_TASK_. Render the material again word for word, skipping the pictures in it.

_EXERCISE INPUTS_.
(begin)
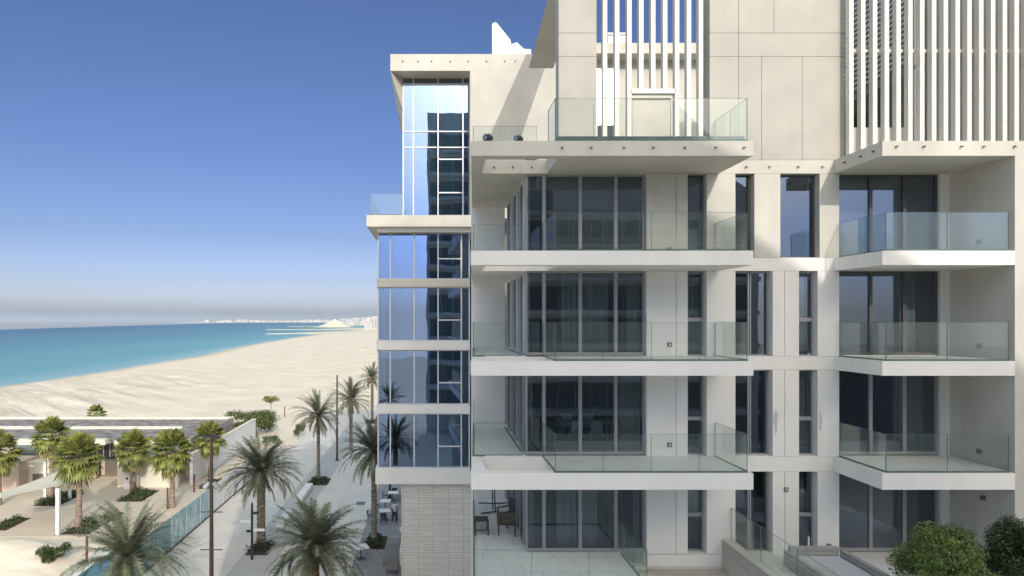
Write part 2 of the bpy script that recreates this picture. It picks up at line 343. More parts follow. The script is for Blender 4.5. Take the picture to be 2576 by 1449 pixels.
# far shore
far_m = mat('far_land', (0.62, 0.58, 0.52), 0.95, 0.15, 0.004)
g = MB(); Yf_ = 4300; frng = random.Random(9); pts = []
for i in range(60):
    px = 470+i*9; pts.append((X_(px, Yf_), 2+min(1, i/14)*(6+5*NZ.noise(Vector((i*0.31, 0, 0)))+3*frng.random())))
for x, h in pts: g.v += [(x, Yf_-300, -0.8), (x, Yf_, h), (x, Yf_+500, h*1.1), (x, Yf_+520, -0.8)]
for i in range(len(pts)-1):
    for k in range(3): g.f.append((i*4+k, (i+1)*4+k, (i+1)*4+k+1, i*4+k+1))
struct(g.build('far_shore', far_m))
fw = mat('far_white_walls', (0.56, 0.55, 0.53), 0.8, 0.06, 0.05); fwin = mat('far_windows', (0.30, 0.32, 0.36), 0.4); frf = mat('far_roof', (0.55, 0.53, 0.50), 0.8)
frng = random.Random(21)
def far_house(px, Y, w, d, h, kind, label, group):
    x = X_(px, Y); rt = thing('distant_building', label, 'building', (x, Y, 0), group)
    MB().box(x-w/2, x+w/2, Y-d/2, Y+d/2, -0.3, h).build('wall', fw, rt)
    m = MB().box(x-w/2-.4, x+w/2+.4, Y-d/2-.4, Y+d/2+.4, h+.01, h+.5)
    if kind % 3 == 0: m.box(x-w*.2, x+w*.15, Y-d*.2, Y+d*.2, h+.5, h+3)
    m.build('roof', frf, rt)
    m = MB(); nf = max(1, int(h/3.4))
    for k in range(nf): m.box(x-w*.42, x+w*.42, Y-d/2-.12, Y-d/2-.02, 1.2+k*3.4, 2.9+k*3.4)
    m.build('window', fwin, rt)
i = 0
for k in range(46):
    px = 842+frng.random()*112; Y = 1900+frng.random()*900; h = frng.choice([7, 10, 14, 17, 20, 24])*(0.7+0.5*(px-842)/112)
    far_house(px, Y, frng.uniform(12, 26), 14, h, k, 'small pale block in the dense white town across the bay, by the glass wing', 'white town buildings at the far end of the bay')
ORD = 'first second third fourth fifth sixth seventh eighth ninth tenth eleventh twelfth thirteenth fourteenth fifteenth sixteenth seventeenth eighteenth nineteenth twentieth twenty-first twenty-second'.split()
for k, px in enumerate([522, 556, 571, 578, 600, 617, 630, 642, 652, 664, 698, 712, 724, 741, 756, 768, 779, 790, 801, 812, 822, 832]):
    far_house(px, 4005+(k*7 % 5)*41+k*1.3, frng.uniform(18, 42), 26, frng.uniform(9, 20), k, 'long low pale building on the far horizon strip, %s from the left' % ORD[k], 'low buildings on the horizon')
for k, (px, h) in enumerate([(927, 14), (934, 17), (944, 22), (952, 12)]):
    far_house(px, 1150+k*14, 13, 12, h, k, ['cream beach building beyond the sand spits, lowest and leftmost of four', 'cream beach building beyond the sand spits, second from the left of four', 'cream beach building beyond the spits, tallest of the four', 'cream beach building beyond the spits, touching the edge of the glass wing'][k], 'cream buildings past the spits')

# ------------------------------------------------------------------ paving
def paver(name, c1, c2, mort, bw, bh, scale=1.0, rough=0.7, rot=0, msize=0.012, plane=None):
    m = bpy.data.materials.new(name); m.use_nodes = True; n = m.node_tree; p = n.nodes['Principled BSDF']; p.inputs['Roughness'].default_value = rough
    t = n.nodes.new('ShaderNodeTexCoord'); mp = n.nodes.new('ShaderNodeMapping'); mp.inputs['Rotation'].default_value = (0, 0, rot)
    b = n.nodes.new('ShaderNodeTexBrick'); b.inputs['Scale'].default_value = scale
    b.inputs['Color1'].default_value = c1+(1,); b.inputs['Color2'].default_value = c2+(1,); b.inputs['Mortar'].default_value = mort+(1,)
    b.inputs['Brick Width'].default_value = bw; b.inputs['Row Height'].default_value = bh; b.inputs['Mortar Size'].default_value = msize
    n.links.new(t.outputs['Object'], mp.inputs[0]); n.links.new(mp.outputs[0], b.inputs['Vector'])
    if plane:
        sx_ = n.nodes.new('ShaderNodeSeparateXYZ'); cx_ = n.nodes.new('ShaderNodeCombineXYZ'); n.links.new(t.outputs['Object'], sx_.inputs[0])
        n.links.new(sx_.outputs['xyz'.index(plane[0])], cx_.inputs[0]); n.links.new(sx_.outputs['xyz'.index(plane[1])], cx_.inputs[1]); n.links.new(cx_.outputs[0], b.inputs['Vector'])
    nz = n.nodes.new('ShaderNodeTexNoise'); nz.inputs['Scale'].default_value = 0.35; nz.inputs['Detail'].default_value = 8; n.links.new(t.outputs['Object'], nz.inputs['Vector'])
    mr = n.nodes.new('ShaderNodeMapRange'); mr.inputs[3].default_value = 0.84; mr.inputs[4].default_value = 1.14; n.links.new(nz.outputs['Fac'], mr.inputs[0])
    h = n.nodes.new('ShaderNodeHueSaturation'); n.links.new(mr.outputs[0], h.inputs['Value']); n.links.new(b.outputs['Color'], h.inputs['Color']); n.links.new(h.outputs[0], p.inputs['Base Color'])
    MATS[name] = m; return m
prom_m = paver('promenade_paving', (0.64, 0.60, 0.555), (0.67, 0.63, 0.585), (0.52, 0.49, 0.46), 1.2, 0.6, rot=R(90))
strip_m = paver('strip_paving', (0.47, 0.45, 0.44), (0.51, 0.49, 0.47), (0.36, 0.35, 0.34), 0.6, 0.3, rot=R(90))
plaza_m = paver('plaza_paving', (0.60, 0.52, 0.425), (0.645, 0.56, 0.46), (0.50, 0.435, 0.36), 1.0, 1.0)
cafe_m = paver('cafe_paving', (0.27, 0.255, 0.26), (0.33, 0.31, 0.31), (0.17, 0.16, 0.16), 0.9, 0.6, rot=R(17), msize=0.02)
struct(box('promenade', prom_m, None, -18.2, -5.3, -60, 112, -0.5, 0.0))
struct(box('cafe_terrace', cafe_m, None, -5.3, 3.0, 20, 62, -0.5, 0.004))
struct(box('promenade_edge', prom_m, None, -5.3, 3.0, 62, 112, -0.5, 0.0))
struct(box('paving_strip', strip_m, None, -12.9, -10.5, 30, 100, -0.2, 0.004))
struct(box('plaza', plaza_m, None, -62, -18.3, 47, 64, -0.5, 0.0))
struct(box('pool_deck', prom_m, None, -25.2, -18.3, 22, 47, -0.5, 0.0))
kl = mat('pale_joint', (0.62, 0.60, 0.57), 0.8)
struct(MB().box(-12.98, -12.86, 30, 100, 0, 0.007).box(-10.56, -10.44, 30, 100, 0, 0.007).box(-8.1, -8.04, 30, 70, 0, 0.007).build('paving_joint', MATS['strip_paving']))
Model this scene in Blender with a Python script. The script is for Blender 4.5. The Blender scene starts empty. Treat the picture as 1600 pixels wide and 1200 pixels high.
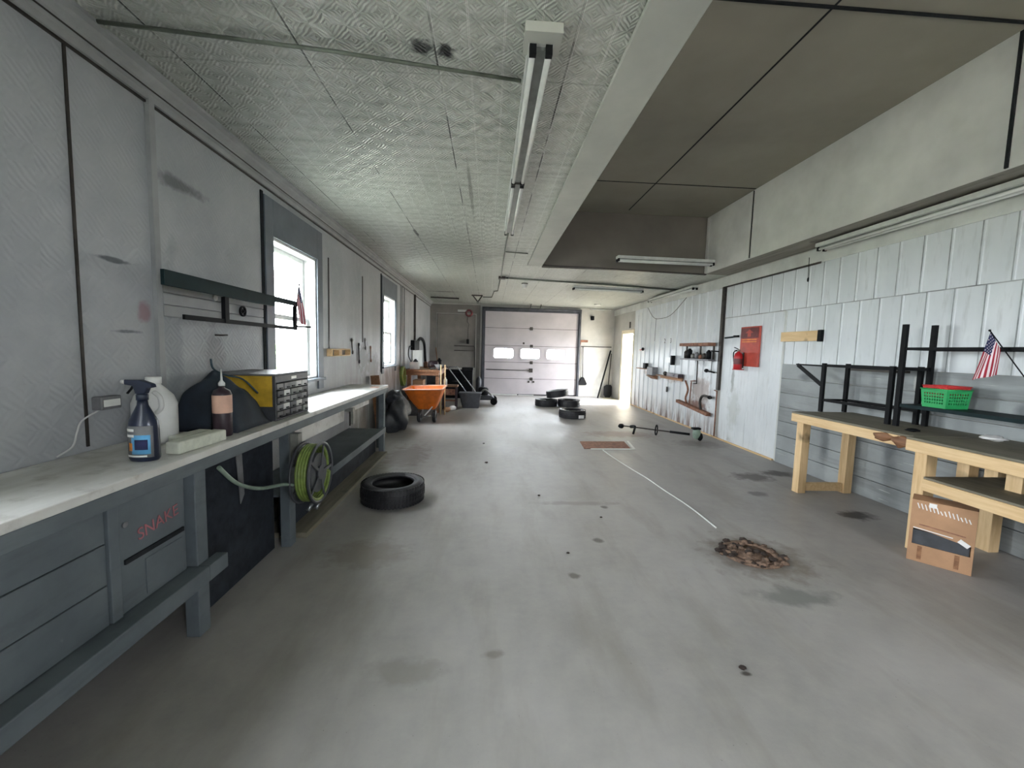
(end)
_THE SOLUTION_.
Write part 2 of the bpy script that recreates this picture. It picks up at line 343. More parts follow. The script is for Blender 4.5. Take the picture to be 2576 by 1449 pixels.
# far shore
far_m = mat('far_land', (0.62, 0.58, 0.52), 0.95, 0.15, 0.004)
g = MB(); Yf_ = 4300; frng = random.Random(9); pts = []
for i in range(60):
    px = 470+i*9; pts.append((X_(px, Yf_), 2+min(1, i/14)*(6+5*NZ.noise(Vector((i*0.31, 0, 0)))+3*frng.random())))
for x, h in pts: g.v += [(x, Yf_-300, -0.8), (x, Yf_, h), (x, Yf_+500, h*1.1), (x, Yf_+520, -0.8)]
for i in range(len(pts)-1):
    for k in range(3): g.f.append((i*4+k, (i+1)*4+k, (i+1)*4+k+1, i*4+k+1))
struct(g.build('far_shore', far_m))
fw = mat('far_white_walls', (0.56, 0.55, 0.53), 0.8, 0.06, 0.05); fwin = mat('far_windows', (0.30, 0.32, 0.36), 0.4); frf = mat('far_roof', (0.55, 0.53, 0.50), 0.8)
frng = random.Random(21)
def far_house(px, Y, w, d, h, kind, label, group):
    x = X_(px, Y); rt = thing('distant_building', label, 'building', (x, Y, 0), group)
    MB().box(x-w/2, x+w/2, Y-d/2, Y+d/2, -0.3, h).build('wall', fw, rt)
    m = MB().box(x-w/2-.4, x+w/2+.4, Y-d/2-.4, Y+d/2+.4, h+.01, h+.5)
    if kind % 3 == 0: m.box(x-w*.2, x+w*.15, Y-d*.2, Y+d*.2, h+.5, h+3)
    m.build('roof', frf, rt)
    m = MB(); nf = max(1, int(h/3.4))
    for k in range(nf): m.box(x-w*.42, x+w*.42, Y-d/2-.12, Y-d/2-.02, 1.2+k*3.4, 2.9+k*3.4)
    m.build('window', fwin, rt)
i = 0
for k in range(46):
    px = 842+frng.random()*112; Y = 1900+frng.random()*900; h = frng.choice([7, 10, 14, 17, 20, 24])*(0.7+0.5*(px-842)/112)
    far_house(px, Y, frng.uniform(12, 26), 14, h, k, 'small pale block in the dense white town across the bay, by the glass wing', 'white town buildings at the far end of the bay')
ORD = 'first second third fourth fifth sixth seventh eighth ninth tenth eleventh twelfth thirteenth fourteenth fifteenth sixteenth seventeenth eighteenth nineteenth twentieth twenty-first twenty-second'.split()
for k, px in enumerate([522, 556, 571, 578, 600, 617, 630, 642, 652, 664, 698, 712, 724, 741, 756, 768, 779, 790, 801, 812, 822, 832]):
    far_house(px, 4005+(k*7 % 5)*41+k*1.3, frng.uniform(18, 42), 26, frng.uniform(9, 20), k, 'long low pale building on the far horizon strip, %s from the left' % ORD[k], 'low buildings on the horizon')
for k, (px, h) in enumerate([(927, 14), (934, 17), (944, 22), (952, 12)]):
    far_house(px, 1150+k*14, 13, 12, h, k, ['cream beach building beyond the sand spits, lowest and leftmost of four', 'cream beach building beyond the sand spits, second from the left of four', 'cream beach building beyond the spits, tallest of the four', 'cream beach building beyond the spits, touching the edge of the glass wing'][k], 'cream buildings past the spits')

# ------------------------------------------------------------------ paving
def paver(name, c1, c2, mort, bw, bh, scale=1.0, rough=0.7, rot=0, msize=0.012, plane=None):
    m = bpy.data.materials.new(name); m.use_nodes = True; n = m.node_tree; p = n.nodes['Principled BSDF']; p.inputs['Roughness'].default_value = rough
    t = n.nodes.new('ShaderNodeTexCoord'); mp = n.nodes.new('ShaderNodeMapping'); mp.inputs['Rotation'].default_value = (0, 0, rot)
    b = n.nodes.new('ShaderNodeTexBrick'); b.inputs['Scale'].default_value = scale
    b.inputs['Color1'].default_value = c1+(1,); b.inputs['Color2'].default_value = c2+(1,); b.inputs['Mortar'].default_value = mort+(1,)
    b.inputs['Brick Width'].default_value = bw; b.inputs['Row Height'].default_value = bh; b.inputs['Mortar Size'].default_value = msize
    n.links.new(t.outputs['Object'], mp.inputs[0]); n.links.new(mp.outputs[0], b.inputs['Vector'])
    if plane:
        sx_ = n.nodes.new('ShaderNodeSeparateXYZ'); cx_ = n.nodes.new('ShaderNodeCombineXYZ'); n.links.new(t.outputs['Object'], sx_.inputs[0])
        n.links.new(sx_.outputs['xyz'.index(plane[0])], cx_.inputs[0]); n.links.new(sx_.outputs['xyz'.index(plane[1])], cx_.inputs[1]); n.links.new(cx_.outputs[0], b.inputs['Vector'])
    nz = n.nodes.new('ShaderNodeTexNoise'); nz.inputs['Scale'].default_value = 0.35; nz.inputs['Detail'].default_value = 8; n.links.new(t.outputs['Object'], nz.inputs['Vector'])
    mr = n.nodes.new('ShaderNodeMapRange'); mr.inputs[3].default_value = 0.84; mr.inputs[4].default_value = 1.14; n.links.new(nz.outputs['Fac'], mr.inputs[0])
    h = n.nodes.new('ShaderNodeHueSaturation'); n.links.new(mr.outputs[0], h.inputs['Value']); n.links.new(b.outputs['Color'], h.inputs['Color']); n.links.new(h.outputs[0], p.inputs['Base Color'])
    MATS[name] = m; return m
prom_m = paver('promenade_paving', (0.64, 0.60, 0.555), (0.67, 0.63, 0.585), (0.52, 0.49, 0.46), 1.2, 0.6, rot=R(90))
strip_m = paver('strip_paving', (0.47, 0.45, 0.44), (0.51, 0.49, 0.47), (0.36, 0.35, 0.34), 0.6, 0.3, rot=R(90))
plaza_m = paver('plaza_paving', (0.60, 0.52, 0.425), (0.645, 0.56, 0.46), (0.50, 0.435, 0.36), 1.0, 1.0)
cafe_m = paver('cafe_paving', (0.27, 0.255, 0.26), (0.33, 0.31, 0.31), (0.17, 0.16, 0.16), 0.9, 0.6, rot=R(17), msize=0.02)
struct(box('promenade', prom_m, None, -18.2, -5.3, -60, 112, -0.5, 0.0))
struct(box('cafe_terrace', cafe_m, None, -5.3, 3.0, 20, 62, -0.5, 0.004))
struct(box('promenade_edge', prom_m, None, -5.3, 3.0, 62, 112, -0.5, 0.0))
struct(box('paving_strip', strip_m, None, -12.9, -10.5, 30, 100, -0.2, 0.004))
struct(box('plaza', plaza_m, None, -62, -18.3, 47, 64, -0.5, 0.0))
struct(box('pool_deck', prom_m, None, -25.2, -18.3, 22, 47, -0.5, 0.0))
kl = mat('pale_joint', (0.62, 0.60, 0.57), 0.8)
struct(MB().box(-12.98, -12.86, 30, 100, 0, 0.007).box(-10.56, -10.44, 30, 100, 0, 0.007).box(-8.1, -8.04, 30, 70, 0, 0.007).build('paving_joint', MATS['strip_paving']))
Model this scene in Blender with a Python script. The script is for Blender 4.5. The Blender scene starts empty. Treat the picture as 1600 pixels wide and 1200 pixels high.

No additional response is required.